### [EXERCISE OBJECTIVE]
Only the number is wanted: count the lines in the data with "Blender" in them.

### [INPUT ROWS]
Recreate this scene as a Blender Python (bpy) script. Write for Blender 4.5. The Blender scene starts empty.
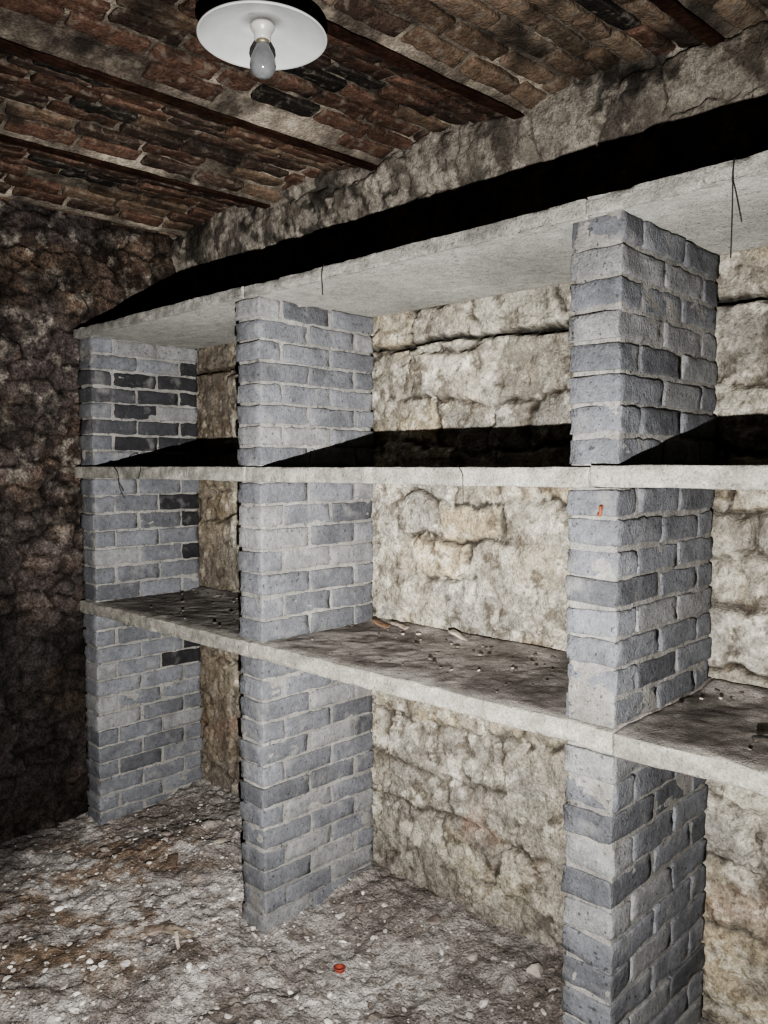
---
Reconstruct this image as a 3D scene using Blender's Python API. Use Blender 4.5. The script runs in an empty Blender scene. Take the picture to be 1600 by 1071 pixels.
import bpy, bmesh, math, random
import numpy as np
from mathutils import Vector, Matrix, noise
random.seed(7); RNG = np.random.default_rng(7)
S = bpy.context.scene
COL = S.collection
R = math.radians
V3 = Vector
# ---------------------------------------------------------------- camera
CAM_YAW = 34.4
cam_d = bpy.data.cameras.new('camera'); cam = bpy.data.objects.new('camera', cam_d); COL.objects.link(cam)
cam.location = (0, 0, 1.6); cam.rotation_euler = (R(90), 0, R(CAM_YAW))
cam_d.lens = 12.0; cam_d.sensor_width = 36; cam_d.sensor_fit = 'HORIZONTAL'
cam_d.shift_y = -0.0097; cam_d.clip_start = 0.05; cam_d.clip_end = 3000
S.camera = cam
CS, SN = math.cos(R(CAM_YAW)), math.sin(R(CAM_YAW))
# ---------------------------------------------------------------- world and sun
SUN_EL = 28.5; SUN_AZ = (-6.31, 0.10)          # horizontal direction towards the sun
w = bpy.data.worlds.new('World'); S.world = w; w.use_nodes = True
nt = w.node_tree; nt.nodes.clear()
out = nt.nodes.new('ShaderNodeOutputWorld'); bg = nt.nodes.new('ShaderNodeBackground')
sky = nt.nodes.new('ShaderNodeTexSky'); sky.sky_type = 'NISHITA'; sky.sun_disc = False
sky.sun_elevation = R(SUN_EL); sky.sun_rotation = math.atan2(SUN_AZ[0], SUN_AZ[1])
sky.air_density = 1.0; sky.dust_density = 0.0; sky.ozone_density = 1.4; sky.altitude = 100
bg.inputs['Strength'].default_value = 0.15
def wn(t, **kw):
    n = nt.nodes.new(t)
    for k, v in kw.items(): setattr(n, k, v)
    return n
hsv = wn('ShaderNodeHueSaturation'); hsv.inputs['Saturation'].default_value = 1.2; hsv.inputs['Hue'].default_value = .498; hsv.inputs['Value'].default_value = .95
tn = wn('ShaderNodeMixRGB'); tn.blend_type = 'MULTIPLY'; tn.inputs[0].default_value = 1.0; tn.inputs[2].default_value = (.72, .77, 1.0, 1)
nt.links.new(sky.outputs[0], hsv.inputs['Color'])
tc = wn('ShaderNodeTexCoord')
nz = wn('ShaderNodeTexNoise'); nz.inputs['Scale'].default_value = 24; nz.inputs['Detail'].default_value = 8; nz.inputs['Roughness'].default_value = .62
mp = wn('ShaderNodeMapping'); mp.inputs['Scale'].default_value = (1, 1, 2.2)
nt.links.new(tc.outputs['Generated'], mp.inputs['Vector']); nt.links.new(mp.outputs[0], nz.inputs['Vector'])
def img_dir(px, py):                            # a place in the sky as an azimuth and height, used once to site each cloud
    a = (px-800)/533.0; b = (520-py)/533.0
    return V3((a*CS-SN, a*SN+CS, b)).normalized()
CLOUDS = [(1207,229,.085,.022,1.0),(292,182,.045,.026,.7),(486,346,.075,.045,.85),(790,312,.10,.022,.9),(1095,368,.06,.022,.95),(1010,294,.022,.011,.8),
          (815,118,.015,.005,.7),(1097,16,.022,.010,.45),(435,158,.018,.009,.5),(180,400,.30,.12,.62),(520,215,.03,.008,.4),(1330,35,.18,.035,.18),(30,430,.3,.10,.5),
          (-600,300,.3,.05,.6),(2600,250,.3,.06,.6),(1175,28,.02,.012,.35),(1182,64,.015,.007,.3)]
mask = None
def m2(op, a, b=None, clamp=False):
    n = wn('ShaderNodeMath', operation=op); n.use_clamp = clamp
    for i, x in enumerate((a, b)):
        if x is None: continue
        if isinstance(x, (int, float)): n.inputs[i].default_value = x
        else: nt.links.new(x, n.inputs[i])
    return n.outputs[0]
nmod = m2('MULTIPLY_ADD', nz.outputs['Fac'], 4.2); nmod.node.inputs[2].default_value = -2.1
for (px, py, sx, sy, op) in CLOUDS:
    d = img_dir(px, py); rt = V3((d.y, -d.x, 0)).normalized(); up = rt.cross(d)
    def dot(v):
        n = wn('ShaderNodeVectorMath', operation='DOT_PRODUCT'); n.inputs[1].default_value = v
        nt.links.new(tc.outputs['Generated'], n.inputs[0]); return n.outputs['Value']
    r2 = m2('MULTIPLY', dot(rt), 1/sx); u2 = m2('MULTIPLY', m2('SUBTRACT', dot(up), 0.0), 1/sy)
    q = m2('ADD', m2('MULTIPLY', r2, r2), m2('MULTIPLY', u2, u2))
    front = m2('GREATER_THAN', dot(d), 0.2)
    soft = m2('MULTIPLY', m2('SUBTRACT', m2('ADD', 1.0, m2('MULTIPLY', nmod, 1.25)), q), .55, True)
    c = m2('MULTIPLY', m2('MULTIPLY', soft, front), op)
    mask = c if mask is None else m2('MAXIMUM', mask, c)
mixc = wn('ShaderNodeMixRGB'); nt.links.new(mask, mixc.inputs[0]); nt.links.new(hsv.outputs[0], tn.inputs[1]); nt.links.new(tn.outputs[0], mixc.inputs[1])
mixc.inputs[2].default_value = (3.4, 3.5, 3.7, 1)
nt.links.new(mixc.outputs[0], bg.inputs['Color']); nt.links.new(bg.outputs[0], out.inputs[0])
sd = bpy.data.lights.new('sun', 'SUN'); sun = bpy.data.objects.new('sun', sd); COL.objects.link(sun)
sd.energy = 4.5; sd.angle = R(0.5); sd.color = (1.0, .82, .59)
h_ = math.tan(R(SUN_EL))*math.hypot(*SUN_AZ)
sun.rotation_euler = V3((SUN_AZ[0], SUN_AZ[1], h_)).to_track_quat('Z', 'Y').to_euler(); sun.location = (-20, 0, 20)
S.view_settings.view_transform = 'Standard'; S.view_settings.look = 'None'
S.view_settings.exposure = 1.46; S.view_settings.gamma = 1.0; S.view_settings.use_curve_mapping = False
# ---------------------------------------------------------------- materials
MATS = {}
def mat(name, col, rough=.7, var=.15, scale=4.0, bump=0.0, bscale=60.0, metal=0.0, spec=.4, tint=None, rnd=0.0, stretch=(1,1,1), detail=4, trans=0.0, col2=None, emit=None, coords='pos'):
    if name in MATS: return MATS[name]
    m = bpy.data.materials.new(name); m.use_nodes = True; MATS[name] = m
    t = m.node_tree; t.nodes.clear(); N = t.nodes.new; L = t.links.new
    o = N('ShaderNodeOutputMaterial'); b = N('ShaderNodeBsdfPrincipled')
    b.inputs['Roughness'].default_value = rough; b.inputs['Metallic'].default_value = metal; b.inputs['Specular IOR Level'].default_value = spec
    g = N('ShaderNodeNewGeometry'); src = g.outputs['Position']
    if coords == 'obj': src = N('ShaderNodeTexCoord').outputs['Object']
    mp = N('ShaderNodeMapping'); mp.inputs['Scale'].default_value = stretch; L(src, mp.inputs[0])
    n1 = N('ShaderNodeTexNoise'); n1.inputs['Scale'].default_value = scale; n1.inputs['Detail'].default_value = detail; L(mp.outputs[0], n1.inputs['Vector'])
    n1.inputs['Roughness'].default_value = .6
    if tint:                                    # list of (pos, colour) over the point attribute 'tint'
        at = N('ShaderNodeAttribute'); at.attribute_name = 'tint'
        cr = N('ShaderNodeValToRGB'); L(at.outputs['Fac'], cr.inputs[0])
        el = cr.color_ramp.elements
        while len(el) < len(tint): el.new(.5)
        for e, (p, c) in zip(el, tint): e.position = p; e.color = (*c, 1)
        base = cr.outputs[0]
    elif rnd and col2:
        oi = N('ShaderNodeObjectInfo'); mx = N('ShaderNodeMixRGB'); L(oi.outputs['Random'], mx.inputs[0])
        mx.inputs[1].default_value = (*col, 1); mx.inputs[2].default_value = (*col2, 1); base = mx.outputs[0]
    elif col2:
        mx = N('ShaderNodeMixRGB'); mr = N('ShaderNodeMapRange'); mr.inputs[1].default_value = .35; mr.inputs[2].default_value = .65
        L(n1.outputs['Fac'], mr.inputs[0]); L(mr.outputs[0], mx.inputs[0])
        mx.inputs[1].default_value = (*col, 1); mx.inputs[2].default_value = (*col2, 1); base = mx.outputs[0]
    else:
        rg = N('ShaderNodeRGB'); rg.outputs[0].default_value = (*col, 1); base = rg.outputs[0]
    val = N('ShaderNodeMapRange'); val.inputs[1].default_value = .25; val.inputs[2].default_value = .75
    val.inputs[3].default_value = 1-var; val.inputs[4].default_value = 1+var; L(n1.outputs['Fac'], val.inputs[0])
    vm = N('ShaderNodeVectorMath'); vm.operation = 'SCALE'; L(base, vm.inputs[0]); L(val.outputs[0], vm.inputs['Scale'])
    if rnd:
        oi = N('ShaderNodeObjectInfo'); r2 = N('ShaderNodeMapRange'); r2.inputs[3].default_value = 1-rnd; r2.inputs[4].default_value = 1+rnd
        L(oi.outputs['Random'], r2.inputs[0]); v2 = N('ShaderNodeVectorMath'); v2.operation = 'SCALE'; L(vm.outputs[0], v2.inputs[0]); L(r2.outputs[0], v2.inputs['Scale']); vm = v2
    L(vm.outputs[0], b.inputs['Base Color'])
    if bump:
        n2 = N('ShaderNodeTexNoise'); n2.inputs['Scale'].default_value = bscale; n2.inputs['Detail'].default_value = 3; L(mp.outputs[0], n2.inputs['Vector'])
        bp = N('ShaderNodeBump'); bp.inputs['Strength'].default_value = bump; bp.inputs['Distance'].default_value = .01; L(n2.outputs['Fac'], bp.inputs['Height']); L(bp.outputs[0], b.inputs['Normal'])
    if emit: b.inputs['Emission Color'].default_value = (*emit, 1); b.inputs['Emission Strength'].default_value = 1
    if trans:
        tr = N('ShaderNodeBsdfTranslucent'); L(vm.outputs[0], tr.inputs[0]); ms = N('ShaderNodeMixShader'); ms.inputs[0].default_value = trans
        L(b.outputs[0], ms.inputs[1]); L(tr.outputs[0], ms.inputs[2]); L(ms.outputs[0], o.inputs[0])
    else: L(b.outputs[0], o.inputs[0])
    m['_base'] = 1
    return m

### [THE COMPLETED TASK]
2